I think it’s really about like minded people coming together. When you combine that with a fearless culture and good music, the space almost starts to feel alive. People often assume I live there because I’m always around, but I don’t. I just wanted it to feel like home for everyone else.
The idea was simple. You shouldn’t have to book a slot or perform a certain version of yourself to enter. You can walk in in the morning with a coffee, drop by at night, open your laptop, or sit for hours with just a bowl of rice. It’s meant to be easy and welcoming. The only real boundaries are practical ones. If you have pets or very young children, it might not be the most suitable environment.
Music is a big part of that atmosphere. The playlist is full of John Mayer, Jack Johnson, Mumford and Sons, and old Coldplay, not the new stuff. There’s a lot of warmth in it. And one rule we stick to is this: no DJ tracks. It has to be music made by someone behind an actual instrument.
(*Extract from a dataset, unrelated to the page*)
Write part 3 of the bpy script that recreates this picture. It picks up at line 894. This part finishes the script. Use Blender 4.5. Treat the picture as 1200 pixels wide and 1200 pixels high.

Have you ever had to protect the soul of this space from becoming too “trendy”?
We have a fairly strict no influencer marketing policy. If someone who already comes to the space happens to be an influencer, that’s completely fine. What we don’t do is send out free burgers to ten influencers just for visibility. It doesn’t align with us. If we’re building a space for creators, we can’t reduce it to just another creator marketing loop.
We’ve also learned a few things along the way. We tried hosting one or two matcha raves once. That was enough. It’s just not us. The world doesn’t need one more loud, chaotic event for the sake of it. I say all of this lightly, of course. There’s room for everyone. But for us, it’s about staying intentional and not doing something just because it’s trendy.
What does success mean to you?
Success, for me, feels like what a band does with its albums. If the first space was our debut record, then I’d want to create the next one, and then another after that. Each album would sound different, evolve in its own way, but you’d still know it came from the same band. The same values. The same core.
Every new space should feel fresh and distinct, but still rooted in what matters to us: being useful to the community, making people feel safe, and remaining inclusive rather than exclusive. It can’t be a copy-paste version of the last one. It has to grow. If, at the end of it all, I can look back and say we created ten such “albums,” ten meaningful spaces that carried the same spirit but different expressions, that would feel like success. And ideally, they would be sustainable too.